■ YOUR TASK: Copy out the listing exactly.

■ COLLECTED MATERIAL:
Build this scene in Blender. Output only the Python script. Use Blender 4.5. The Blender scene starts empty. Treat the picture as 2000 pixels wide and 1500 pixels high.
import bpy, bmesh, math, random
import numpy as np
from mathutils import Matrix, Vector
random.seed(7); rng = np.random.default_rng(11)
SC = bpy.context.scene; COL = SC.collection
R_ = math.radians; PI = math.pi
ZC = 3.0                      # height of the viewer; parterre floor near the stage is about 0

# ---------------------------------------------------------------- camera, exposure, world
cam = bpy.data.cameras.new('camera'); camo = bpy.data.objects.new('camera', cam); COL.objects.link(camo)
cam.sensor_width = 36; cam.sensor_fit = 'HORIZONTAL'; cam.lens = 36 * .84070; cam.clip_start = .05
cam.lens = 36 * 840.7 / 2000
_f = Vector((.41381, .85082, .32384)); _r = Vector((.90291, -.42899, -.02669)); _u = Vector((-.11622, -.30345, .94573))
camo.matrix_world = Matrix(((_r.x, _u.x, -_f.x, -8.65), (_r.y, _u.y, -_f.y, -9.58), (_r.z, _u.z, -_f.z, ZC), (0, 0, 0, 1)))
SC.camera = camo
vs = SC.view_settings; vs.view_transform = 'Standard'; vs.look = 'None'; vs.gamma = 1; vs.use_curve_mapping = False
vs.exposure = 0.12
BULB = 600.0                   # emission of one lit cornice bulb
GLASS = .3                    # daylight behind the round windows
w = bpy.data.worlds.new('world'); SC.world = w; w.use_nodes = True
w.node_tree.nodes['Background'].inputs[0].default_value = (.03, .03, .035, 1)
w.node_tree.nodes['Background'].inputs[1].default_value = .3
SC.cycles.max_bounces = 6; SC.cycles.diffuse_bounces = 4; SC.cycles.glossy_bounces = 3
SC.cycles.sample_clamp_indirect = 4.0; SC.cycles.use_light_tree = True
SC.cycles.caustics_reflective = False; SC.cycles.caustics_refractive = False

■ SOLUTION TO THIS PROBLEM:
Build this scene in Blender. Output only the Python script. Use Blender 4.5. The Blender scene starts empty. Treat the picture as 2000 pixels wide and 1500 pixels high.
import bpy, bmesh, math, random
import numpy as np
from mathutils import Matrix, Vector
random.seed(7); rng = np.random.default_rng(11)
SC = bpy.context.scene; COL = SC.collection
R_ = math.radians; PI = math.pi
ZC = 3.0                      # height of the viewer; parterre floor near the stage is about 0

# ---------------------------------------------------------------- camera, exposure, world
cam = bpy.data.cameras.new('camera'); camo = bpy.data.objects.new('camera', cam); COL.objects.link(camo)
cam.sensor_width = 36; cam.sensor_fit = 'HORIZONTAL'; cam.lens = 36 * .84070; cam.clip_start = .05
cam.lens = 36 * 840.7 / 2000
_f = Vector((.41381, .85082, .32384)); _r = Vector((.90291, -.42899, -.02669)); _u = Vector((-.11622, -.30345, .94573))
camo.matrix_world = Matrix(((_r.x, _u.x, -_f.x, -8.65), (_r.y, _u.y, -_f.y, -9.58), (_r.z, _u.z, -_f.z, ZC), (0, 0, 0, 1)))
SC.camera = camo
vs = SC.view_settings; vs.view_transform = 'Standard'; vs.look = 'None'; vs.gamma = 1; vs.use_curve_mapping = False
vs.exposure = 0.12
BULB = 600.0                   # emission of one lit cornice bulb
GLASS = .3                    # daylight behind the round windows
w = bpy.data.worlds.new('world'); SC.world = w; w.use_nodes = True
w.node_tree.nodes['Background'].inputs[0].default_value = (.03, .03, .035, 1)
w.node_tree.nodes['Background'].inputs[1].default_value = .3
SC.cycles.max_bounces = 6; SC.cycles.diffuse_bounces = 4; SC.cycles.glossy_bounces = 3
SC.cycles.sample_clamp_indirect = 4.0; SC.cycles.use_light_tree = True
SC.cycles.caustics_reflective = False; SC.cycles.caustics_refractive = False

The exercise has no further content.